Role of excitation wavelength and dopant concentration on white light tunability of dysprosium doped titania-fluorophosphate glasses

Abstract Dysprosium-doped fluorophosphate glasses (P2O5–CaF2–BaF2–TiO2-Dy2O3) have been prepared using melt-quenching technique and characterized their optical, structural, thermal and photoluminescence properties. Thermal stability (128 °C) of 0.5 mol% Dy2O3-doped glass has been estimated using Differential thermal analysis. Functional groups for 0.5 mol% Dy2O3-doped glass have been studied by Fourier Transform Infrared spectrum.
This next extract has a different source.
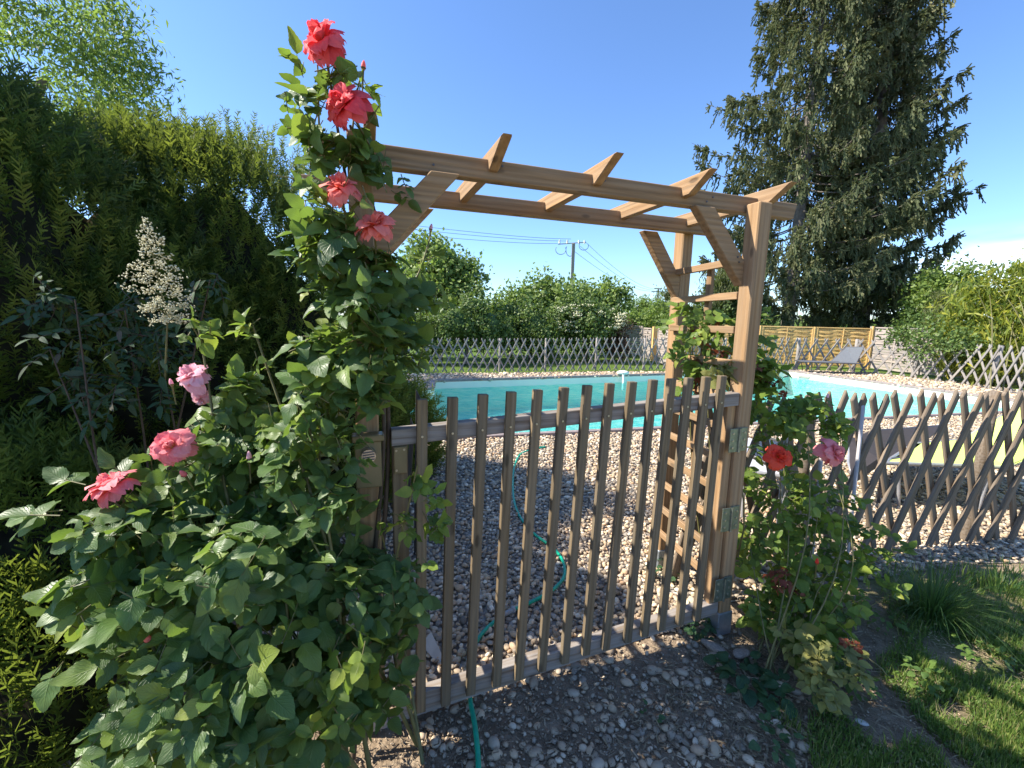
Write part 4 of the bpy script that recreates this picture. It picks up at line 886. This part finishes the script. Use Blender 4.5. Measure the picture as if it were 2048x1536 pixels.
BR.append(tubearr([pt, pb, at(330, 760, 1.75)], [.0015, .003, .004], 6))
pn = tubes('panicle', BR, M_stem, nd); BUDP = np.array(BUDP); n = len(BUDP)
stuffobj('flower_buds', [tile((ICO1[0]*np.array([.7, .7, 1.3]), ICO1[1], None), BUDP, frames(rnd_dir(n), rnd_dir(n)), rng.uniform(.0055, .0085, n))], M_cream, pn, True)

# --- yew
def sprig_tpl(n=11, seed=0):
    r = np.random.default_rng(seed); V = []; F = []; UV = []
    for i in range(n):
        for sg in (-1, 1):
            t = .04+.93*(i+r.random()*.6)/n; L_ = .14*(1-.5*abs(t-.35))*r.uniform(.75, 1.15); a = sg*pi/2+r.normal(0, .75)
            b = np.array([t, 0, .03*sin(i*.9)]); e = b+np.array([r.uniform(.07, .14), sin(a)*L_, cos(a)*L_*.8]); w_ = np.array([.027, 0, .0]); k = len(V)
            V += [b-w_, b+w_, e+w_*.5, e-w_*.5]; F.append((k, k+1, k+2, k+3)); UV += [(0, .5)]*4
    k = len(V); V += [(0, -.008, 0), (0, .008, 0), (1, .004, 0), (1, -.004, 0)]; F.append((k, k+1, k+2, k+3)); UV += [(0, .5)]*4
    return np.array(V, float), np.array(F), np.array(UV, float)
SPR = [sprig_tpl(seed=k) for k in range(5)]
def sprigs(P, R, s_, rr_): return [tile(SPR[k], P[k::5], R[k::5], s_[k::5], rr_[k::5]) for k in range(5)]
yw = empty('yew', (-2.9, 3.5, 0), 'huge dark yew shrub filling the left side behind the roses', 'shrub')
YB = [((-3.1, 3.5, .9), (1.55, 1.35, 1.45)), ((-2.3, 3.55, 1.3), (.75, .85, 1.36)), ((-2.75, 3.5, 1.25), (.9, .95, 1.45)), ((-2.35, 1.75, .25), (.85, .55, .62)), ((-1.85, 1.3, .05), (.62, .38, .42)), ((-3.6, 1.5, .9), (.9, .7, 1.75)), ((-4.35, 2.15, 2.9), (.8, .92, 2.45)), ((-3.6, 3.3, 1.3), (1.2, 1.0, 1.35)), ((-1.8, 3.6, .8), (.62, .7, 1.2)), ((-2.4, 2.8, .7), (.8, .75, 1.2)), ((-3.0, 2.5, 1.2), (.95, .75, 1.45)), ((-1.2, 3.95, .25), (.5, .5, .62)), ((-1.35, 3.3, .4), (.5, .6, .8))]  # blobs off to the far left are unseen, added to shade gravel and low yew
def hull(name, blobs, k, mat, root, sub=3):
    L = []; V0, F0 = ico(sub)
    for c, r in blobs:
        V = V0*2*np.broadcast_to(r, 3)*k; n_ = np.sin(V0[:, :1]*17+1)+np.sin(V0[:, 1:2]*13+2)+np.sin(V0[:, 2:]*15); V = V*(1+.05*n_)+np.asarray(c); L.append((V, F0, np.zeros((len(V), 2)), np.full(len(V), .25)))
    return stuffobj(name, L, mat, root, True)
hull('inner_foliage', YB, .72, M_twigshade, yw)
def outer(blobs, n, lo=.88, hi=1.04, zmin=.02):
    P, d, i = cloud(blobs, n, lo); c = np.array([b[0] for b in blobs]); r = np.array([np.broadcast_to(b[1], 3) for b in blobs]); ok = P[:, 2] > zmin
    for j in range(len(blobs)): ok &= (((P-c[j])/(r[j]*.84))**2).sum(1) > 1
    g = nrm(d/r[i]); return P[ok], g[ok]
P, g_ = outer(YB, 60000); ok = inview(P, 500) & ((g_*nrm(CAM-P)).sum(1) > -.45); P, g_ = P[ok], g_[ok]; P, g_ = P[:21500], g_[:21500]
n = len(P); D = nrm(g_*.75+Z*.75+rng.normal(0, .3, (n, 3))); Nn = nrm(nrm(CAM-P)*.6+rng.normal(0, .5, (n, 3)))
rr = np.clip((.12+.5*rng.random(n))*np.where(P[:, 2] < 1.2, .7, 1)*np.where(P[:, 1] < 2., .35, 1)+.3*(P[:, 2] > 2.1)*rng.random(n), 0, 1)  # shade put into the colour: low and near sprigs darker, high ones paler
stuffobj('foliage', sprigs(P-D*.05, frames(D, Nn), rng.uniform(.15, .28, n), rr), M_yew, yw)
P = []; D = []
for _ in range(240):
    x = rng.uniform(180, 640); y = 225+.0022*max(0, (x-430))**2*1.0+rng.uniform(55, 150); q = at(x, y, rng.uniform(3.1, 3.6)); d = nrm(np.array([rng.normal(0.1, .25), rng.normal(0, .2), 1]))
    for j in range(2): P.append(q+d*.08*j); D.append(d+rng.normal(0, .12, 3))
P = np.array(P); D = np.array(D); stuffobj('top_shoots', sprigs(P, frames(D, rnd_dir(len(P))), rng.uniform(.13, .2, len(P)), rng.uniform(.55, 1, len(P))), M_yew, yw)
tubes('trunk', [tubearr([(-2.9, 3.5, 0), (-2.85, 3.5, .8), (-2.7, 3.45, 1.6)], [.12, .09, .04], 8)], M_bark, yw)

# --- generic broadleaf trees and bushes
def broad(name, label, cat, blobs, n, size, mat, group=None, tpl=RHOMB, trunk=None, core=.72, clump=.22, nclump=160, tmat=M_bark, droop=0., cull=True, extra=None, lumps=.16):
    c0 = np.mean([b[0] for b in blobs], axis=0); root = empty(name, (c0[0], c0[1], 0), label, cat, group)
    if core: hull('inner_foliage', blobs, core, mat, root, 2)
    C_, g_ = outer(blobs, nclump*3, .72, 1.05, .0)
    if cull: k = ((g_*nrm(CAM-C_)).sum(1) > -.55); C_, g_ = C_[k], g_[k]
    C_, g_ = C_[:nclump], g_[:nclump]; m = len(C_); C_ = C_+g_*rng.normal(0, lumps, (m, 1)); i = rng.integers(0, m, n); rad = clump*rng.uniform(.6, 1.3, m)
    P = C_[i]+rng.normal(0, .5, (n, 3))*rad[i][:, None]; P[:, 2] = np.maximum(P[:, 2], .03)
    D = nrm(rng.normal(0, 1, (n, 3))+np.array([0, 0, -droop])); Nn = nrm(g_[i]*.7+Z*.5+rng.normal(0, .6, (n, 3)))
    stuffobj('foliage', [tile(tpl, P, frames(D, Nn), rng.uniform(.7, 1.3, n)*size)], mat, root)
    if trunk is not None:
        b, tr = trunk; b = np.asarray(b, float); L = [tubearr(spline([b, (b+c0)/2+np.array([.1, 0, 0]), c0], 8), np.linspace(tr, tr*.4, 8), 8)]
        tubes('trunk', L, tmat, root)
        for q in C_[::max(1, m//9)]:
            s0 = b+(c0-b)*rng.uniform(.45, .95); tubes('limb', [tubearr(spline([s0, (s0+q)/2+Z*.1, q], 7), np.linspace(tr*.4, tr*.08, 7), 6)], tmat, root)
    return root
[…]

Absorption spectra have been utilized for estimating the Judd-Ofelt (JO) parameters and allied properties. Several excitation wavelengths (350, 365, 387, 425, 452 and 472 nm) have been used for pumping the Dy3+ ions and analyzed for white luminescence. Intense emission has been observed for 0.5 and 1.5mol% of Dy2O3-doped glasses under 387 nm excitation. The 4F9/2 → 6H13/2 transition at 573 nm has unveiled a high stimulated emission cross-section (σSE) of 41.52 × 10−22 cm2 for 0.5 mol% Dy2O3-doped glass. CIE coordinates fall close to the white region in CIE diagram, and hence these glasses are suitable for cold white light emitting diode applications.